No surprise that in Where the English Housewife Shines this one-time actor addresses popular culture in such poems as "Terence Stamp." There are local references to everything from West Vancouver to Port Coquitlam, with topics stretching from family ties ("The Tie") to sexual fantasies ("Phone Sex") to her new hometown ("Pioneer Square"). And she defines that Seattle square with references to her old hometown. "Pioneer Square is like if you were to take Robson Street and Pigeon Park and mash them together," she tells me.

"Pioneer Square" vividly creates images of "gold-digging wenches" and boy scouts "handing out favours on benches," adding: "Beware, because misfortune never sleeps." But, like Oliver is wont to do, it ends in whimsy: "Take the family there."

It's the culture clash -- the alternative meets the wholesome -- that helps make Oliver intriguing.

"I'm essentially a very formal person," she says. "It's just the way I am. I grew up with a certain propriety and it is un-erasable."

--

Alexandra Oliver's launch: Friday at 6 p.m. at Forufera Centre, mezzanine level, 505 Hamilton St. The Vancouver Poetry Slam team finals are tomorrow at 9 p.m. at Wise Hall, 1882 Adanac St.

Two poems by Alexandra Oliver:

The Smell of Trouble (2001)

The envelopes of powder keep on coming,
Snowing rashes in assistants' hands;
US rations rain Islamic lands;
CNN hails, “Falling sky!” and bumming
Out the ordinary Joes and Janes
Who swear off letters and domestic planes.

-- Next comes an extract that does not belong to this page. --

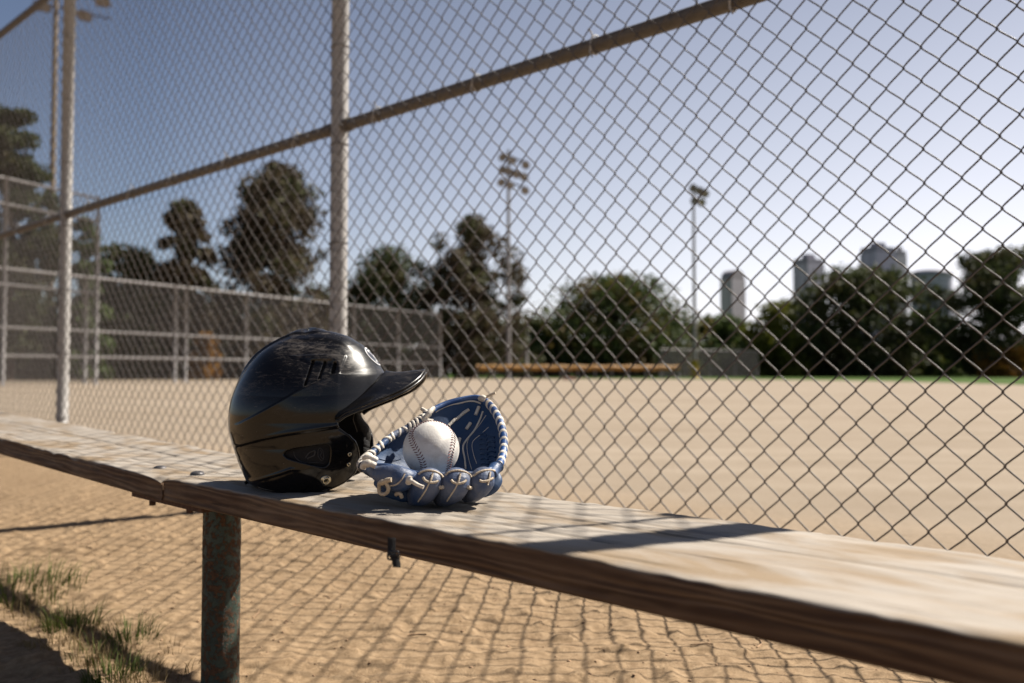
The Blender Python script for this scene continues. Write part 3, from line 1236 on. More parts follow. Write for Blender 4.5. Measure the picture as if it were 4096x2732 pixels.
def ribbon(mb, pts, w, lift=.0008, closed=False):
    c = catmull([(a, b, 0) for a, b in pts], 8, closed)[:, :2]
    n = len(c)
    row = []
    for i in range(n):
        t = c[(i + 1) % n] - c[i - 1] if closed else c[min(i + 1, n - 1)] - c[max(i - 1, 0)]
        t = t / (np.linalg.norm(t) + 1e-9)
        nrm = np.array([-t[1], t[0]])
        ww = w[min(len(w) - 1, int(i / n * len(w)))] if hasattr(w, '__len__') else w
        row.append([badge_pt(*(c[i] + nrm * ww / 2), lift), badge_pt(*(c[i] - nrm * ww / 2), lift)])
    mb.grid(row, closeu=closed)
    # seen from both sides
mb = MB()
ribbon(mb, [(.0236 * math.cos(t), .0158 * math.sin(t)) for t in np.linspace(0, 2 * PI, 28, endpoint=False)], .0022, closed=True)
ribbon(mb, [(.011, .009), (.006, .003), (.003, -.006), (.006, -.0105), (.0095, -.0085)], .0030)
ribbon(mb, [(.013, .008), (.004, .0105), (-.006, .010), (-.009, .0055), (-.005, .001), (.003, .000)], .0026)
ribbon(mb, [(.001, .000), (-.004, -.004), (-.009, -.0095), (-.014, -.0085)], .0026)
o = mb.build("badge_print", m_white, badge)
o.parent = badge

# faint print on the lining behind the ear hole
bvl = bvh_of(liner)
m_print = simple("grey_print", (.055, .052, .052), .8, 0, .2, 100)
mb = MB()
def stroke(pts, r=.0006):
    q = [cast(bvl, hz(x, y, 1.25), .0006)[0] for x, y in pts]
    mb.tube(catmull(q, 3), r, 5)
stroke([(680, 1100), (690, 1140), (730, 1180), (790, 1195)])
stroke([(780, 1150), (800, 1120), (830, 1100), (858, 1095), (850, 1130), (820, 1145), (790, 1160)], .0009)
stroke([(890, 1075), (880, 1110), (890, 1150), (915, 1175), (930, 1150), (925, 1100), (905, 1072), (890, 1075)])
stroke([(900, 1085), (915, 1110), (900, 1130), (920, 1160)])
stroke([(795, 1195), (870, 1192), (930, 1200)], .0004)
mb.build("lining_print", m_print, liner)

# far-side ear pad with its pale stitched edge
mb = MB()
pts = [(1225, 770), (1250, 830), (1290, 880), (1318, 940), (1325, 1010), (1310, 1080), (1270, 1150), (1235, 1200)]
row = []
for i, (x, y) in enumerate(pts):
    w = [.006, .014, .019, .021, .021, .019, .016, .010][i]
    a = hz(x, y, 1.372)
    row.append([a + V(-w * .9, -.004, 0), a + V(-w * .4, -.012, 0), a + V(0, -.010, 0), a + V(w * .12, .002, 0), a + V(0, .010, 0)])
R_ = np.array([[list(p) for p in r] for r in row])
R2 = np.stack([catmull(R_[:, k], 5) for k in range(R_.shape[1])], 1)
mb.grid(R2)
o = mb.build("ear_pad", m_foam, helmet)
md = o.modifiers.new("thick", 'SOLIDIFY'); md.thickness = .004
mb = MB(); mb.tube([V(*p) for p in R2[:, 0]], .0008, 6)
mb.build("pad_stitching", simple("pale_edge", (.35, .31, .27), .8, 0, .2, 100), o)

# ------------------------------------------------------------------ baseball
def gz(zx, zy, Y):
    return pix(1400 + zx * .33797, 1530 + zy * .33797, Y)


BC = gz(960, 790, 1.150)
BR = 332 * .338 / FPX * 1.150
ball = empty("baseball", BC - V(0, 0, BR), "white baseball with dark red stitching resting in the pocket of the blue glove", "baseball")
Rb = np.array([[-0.2057, -0.9545, -0.2158], [0.8853, -0.2755, 0.3746], [-0.417, -0.114, 0.9017]])


def seam(t, a=.44):
    th = PI / 2 - (PI / 2 - a) * np.cos(t); ph = t / 2 + a * np.sin(2 * t)
    return np.stack([np.sin(th) * np.cos(ph), np.sin(th) * np.sin(ph), np.cos(th)], -1) @ Rb.T


ts = np.linspace(0, 4 * PI, 900, endpoint=False)
SM = seam(ts)
nt, npn = 160, 90
T, Pp = np.meshgrid(np.linspace(0, 2 * PI, nt, endpoint=False), np.linspace(0.001, PI - .001, npn), indexing='ij')
D = np.stack([np.sin(Pp) * np.cos(T), np.sin(Pp) * np.sin(T), np.cos(Pp)], -1)
dm = np.full(T.shape, 9.0)
for k in range(0, 900, 3):
    dm = np.minimum(dm, ((D - SM[k]) ** 2).sum(-1))
dm = np.sqrt(dm)
Rr = BR * (1 - .016 * np.exp(-(dm / .018) ** 2) + .010 * np.exp(-((dm - .06) / .04) ** 2))
mb = MB(); mb.grid(np.array(BC) + D * Rr[..., None], closeu=True, flip=True)
cover = mb.build("cover", m_ball, ball)
mb = MB()
L = np.cumsum(np.r_[0, np.linalg.norm(np.diff(SM, axis=0), axis=1)])
tot = L[-1] + np.linalg.norm(SM[0] - SM[-1])
for k in range(108):
    s = (k + .5) / 108 * tot
    i = min(int(np.searchsorted(L, s)), 898)
    p = SM[i]; t = SM[(i + 2) % 900] - SM[i - 2]; t /= np.linalg.norm(t)
    b = np.cross(p, t)
    for sg in (-1, 1):
        p0 = p + b * sg * .008 + t * .0
        p1 = p + b * sg * .125 + t * .062
        pm = (p0 + p1) / 2
        q = [BC + Vector(v / np.linalg.norm(v)) * BR * h for v, h in ((p0, .990), (pm, 1.012), (p1, 1.000))]
        mb.tube(q, [.00050, .00072, .00045], 6)
mb.build("stitching", m_thread, ball)

# ------------------------------------------------------------------ glove
glove = empty("baseball_glove", gz(950, 1400, 1.12), "worn blue leather baseball glove with tan rawhide laces lying open on the bench", "glove")
glove.location.z = ZB
rim = [(165, 1000, 1.105), (180, 920, 1.135), (300, 800, 1.165), (480, 650, 1.19), (640, 560, 1.205), (780, 480, 1.215), (960, 340, 1.235), (1150, 245, 1.252), (1350, 195, 1.262),
       (1500, 178, 1.262), (1600, 220, 1.255), (1690, 310, 1.238), (1765, 440, 1.215), (1808, 580, 1.195), (1822, 740, 1.170), (1800, 890, 1.145), (1740, 1000, 1.120),
       (1600, 1045, 1.100), (1450, 1085, 1.092), (1290, 1070, 1.088), (1120, 1095, 1.086), (960, 1070, 1.086), (780, 1075, 1.088), (560, 1010, 1.092), (350, 985, 1.096)]
RIM = catmull([list(gz(*r)) for r in rim], 8, True)
nR = len(RIM)
BOT = np.array(list(gz(1020, 1080, 1.185)))
BCn = np.array(list(BC))


def bowl(vs, minr, outw=0.0, zmin=None, curve=.030, noise_a=.0012, seed=0):
    rows = []
    for i in range(nR):
        r0 = RIM[i]
        outd = r0 - BCn
        row = []
        for v in vs:
            p = r0 * (1 - v) + BOT * v
            d = p - BCn
            L = np.linalg.norm(d) + 1e-9
            p = p + d / L * curve * math.sin(PI * min(v, 1)) ** .8
            d = p - BCn; L = np.linalg.norm(d)
            tgt = L + outw * min(1, v * 6)
            tgt = max(tgt, minr + outw)
            p = BCn + d / L * tgt
            row.append(p)
        rows.append(row)
    P = np.array(rows)
    nz = fbm(P * 45, 3, seed) - .45
    P[..., 1] += nz * noise_a * 3
    P[..., 2] += nz * noise_a
    if zmin is not None:
        P[..., 2] = np.maximum(P[..., 2], zmin)
    return P


vs = np.linspace(0, 1, 26)
mb = MB(); Pin = bowl(vs, BR + .0012, 0, ZB + .010, .018, .0004); mb.grid(Pin, closeu=True)
lining = mb.build("palm_lining", m_bluein, glove)
mb = MB(); Pout = bowl(vs, BR + .004, .006, ZB + .0012, .021); mb.grid(Pout, closeu=True, flip=True)
back = mb.build("glove_back", m_blue, glove)
bvi = bvh_of(lining)


def rimseg(a, b, inset=0.0):
    """stretch of rim between control numbers a and b"""
    return [Vector(RIM[i % nR]) for i in range(int(a * 8), int(b * 8) + 1)]


# padded edge
for a, b, r, mt, nm in ((0, 6.2, .0048, m_blue, "edge_roll"), (6.2, 10, .0040, m_bluebr, "edge_roll"), (10, 16.3, .0052, m_bluebr, "edge_roll"), (16.2, 25, .0035, m_blue, "edge_roll")):
    mb = MB(); mb.tube(rimseg(a, b), r, 12); mb.build(nm, mt, glove)


def finger(path, name="finger", mat=m_blue, flat=.8, seed=0):
    """path: (zx, zy, Y, radius px)"""
    c = catmull([[*gz(x, y, Y), r * .1125e-3] for x, y, Y, r in path], 7)
    # round the ends
    pts = c[:, :3]; rr = c[:, 3]
    T_ = np.gradient(pts, axis=0); T_ /= np.linalg.norm(T_, axis=1)[:, None]
    a = pts[0] - T_[0] * rr[0] * .0; 
    pre = [(pts[0] - T_[0] * rr[0] * math.sin(t) * .8, rr[0] * math.cos(t)) for t in (1.5, 1.2, .8, .4)]
    post = [(pts[-1] + T_[-1] * rr[-1] * math.sin(t) * .8, rr[-1] * math.cos(t)) for t in (.4, .8, 1.2, 1.5)]
    allp = [p for p, _ in pre] + list(pts) + [p for p, _ in post]
    allr = [r for _, r in pre] + list(rr) + [r for _, r in post]
    n = 28
    rings = []
    for i, p in enumerate(allp):
        t = np.array(allp[min(i + 1, len(allp) - 1)]) - np.array(allp[max(i - 1, 0)]); t /= np.linalg.norm(t) + 1e-9
        view = np.array([-p[0] * .0, -1.0, .15]); dpt = view - t * view.dot(t); dpt /= np.linalg.norm(dpt)
        lat = np.cross(t, dpt)
        ring = []
        for k in range(n):
            an = 2 * PI * k / n
            rad = allr[i]
            q = np.array(p) + (dpt * math.cos(an) * flat + lat * math.sin(an)) * rad
            ring.append(q)
        rings.append(ring)
    P = np.array(rings)
    nz = fbm(P * 60 + seed * 3, 4, seed) - .45
    C = np.array(allp)[:, None, :]
    dirn = (P - C); ln = np.linalg.norm(dirn, axis=-1, keepdims=True) + 1e-9
    P = P + dirn / ln * nz[..., None] * np.minimum(ln, .01) * .30
    P[..., 2] = np.maximum(P[..., 2], ZB + .0006)
    mb = MB(); mb.grid(P, closev=True, flip=False)
    return mb.build(name, mat, glove)


fingers = []
fingers.append(finger([(1735, 1080, 1.135, 38), (1735, 1160, 1.13, 62), (1690, 1240, 1.125, 66), (1590, 1300, 1.125, 56), (1500, 1335, 1.125, 30)], "wrist_strap", m_bluein, .7, 9))
fingers.append(finger([(1650, 1075, 1.098, 60), (1600, 1110, 1.085, 118), (1545, 1190, 1.08, 138), (1470, 1280, 1.086, 122), (1370, 1345, 1.10, 72)], seed=4))
fingers.append(finger([(1300, 1090, 1.084, 86), (1280, 1130, 1.075, 148), (1225, 1225, 1.070, 158), (1140, 1320, 1.082, 138), (1050, 1385, 1.10, 78)], seed=3))
fingers.append(finger([(965, 1090, 1.080, 86), (948, 1130, 1.072, 150), (900, 1225, 1.068, 160), (815, 1320, 1.080, 140), (720, 1380, 1.10, 72)], seed=2))
fingers.append(finger([(190, 1010, 1.098, 26), (310, 1065, 1.085, 76), (450, 1115, 1.074, 125), (590, 1140, 1.068, 138), (700, 1120, 1.072, 100), (760, 1090, 1.078, 46)], "thumb", m_blue, .75, 1))
fingers.append(finger([(330, 1180, 1.09, 55), (440, 1250, 1.085, 85), (560, 1300, 1.088, 88), (680, 1330, 1.092, 80), (760, 1370, 1.10, 45)], "heel_pad", m_bluein, .7, 6))
# one tree of everything in front, for laying laces on the leather
allv = []; allf = []
for o in fingers + [back, lining]:
    b = len(allv)
    allv += [v.co + glove.location for v in o.data.vertices]
    allf += [tuple(i + b for i in p.vertices) for p in o.data.polygons]
bvg = BVHTree.FromPolygons(allv, allf)


def lace(pts, r=.0011, mat=m_lace, name="lace", lift=.0006, bv=None, parent=None, flat=1.0, raw=False):
    if raw:
        q = [gz(*p) for p in pts]
    else:
        q = [cast(bv or bvg, gz(p[0], p[1], 1.1), lift)[0] for p in pts]
        # drop jumps
        qq = [q[0]]
        for p in q[1:]:
            if (p - qq[-1]).length < .035: qq.append(p)
        q = qq
        if len(q) < 2: return
    c = catmull(q, 5)
    mb = MB(); mb.tube([V(*p) for p in c], r, 8, flat=flat)
    return mb.build(name, mat, parent or glove)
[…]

The newsprint whispers horror, gently stains
The digits of the housewives. Little wonder
Markets fold and bearishly go under,
Crunching under slow commuter trains,
Whining, like an orphan, on their wheels,
In the hour of work and morning meals.

This is how a normal person feels,
Tilts their nose to scents of eastern trouble.
A land of rock is bombed to dust and rubble
In the wake of army issue heels.
We lose the scent at night. Returning cars
Trail out beneath dissolving seams of stars.

One of These Days (2007)

We wander to the park. The mothers clump
Barnacular against the little wall,
That thing is loneliness, the blackened hump
Each one of us attempted. It is all
So neatly knitted: waking, messy meals,
The robust pong of diaper and the squirms
Of legs resisting stroller straps. It feels
So odd to covet friendship on those terms.
The sweat suits shuffle, hands scratch digits down
On cards and old receipts. Oh God, who calls
To talk about the pram, the birthday clown,
The infant gyms in vast, suburban malls?
I focus on my son, take on that glaze.
When will you call? Oh soon—one of these days.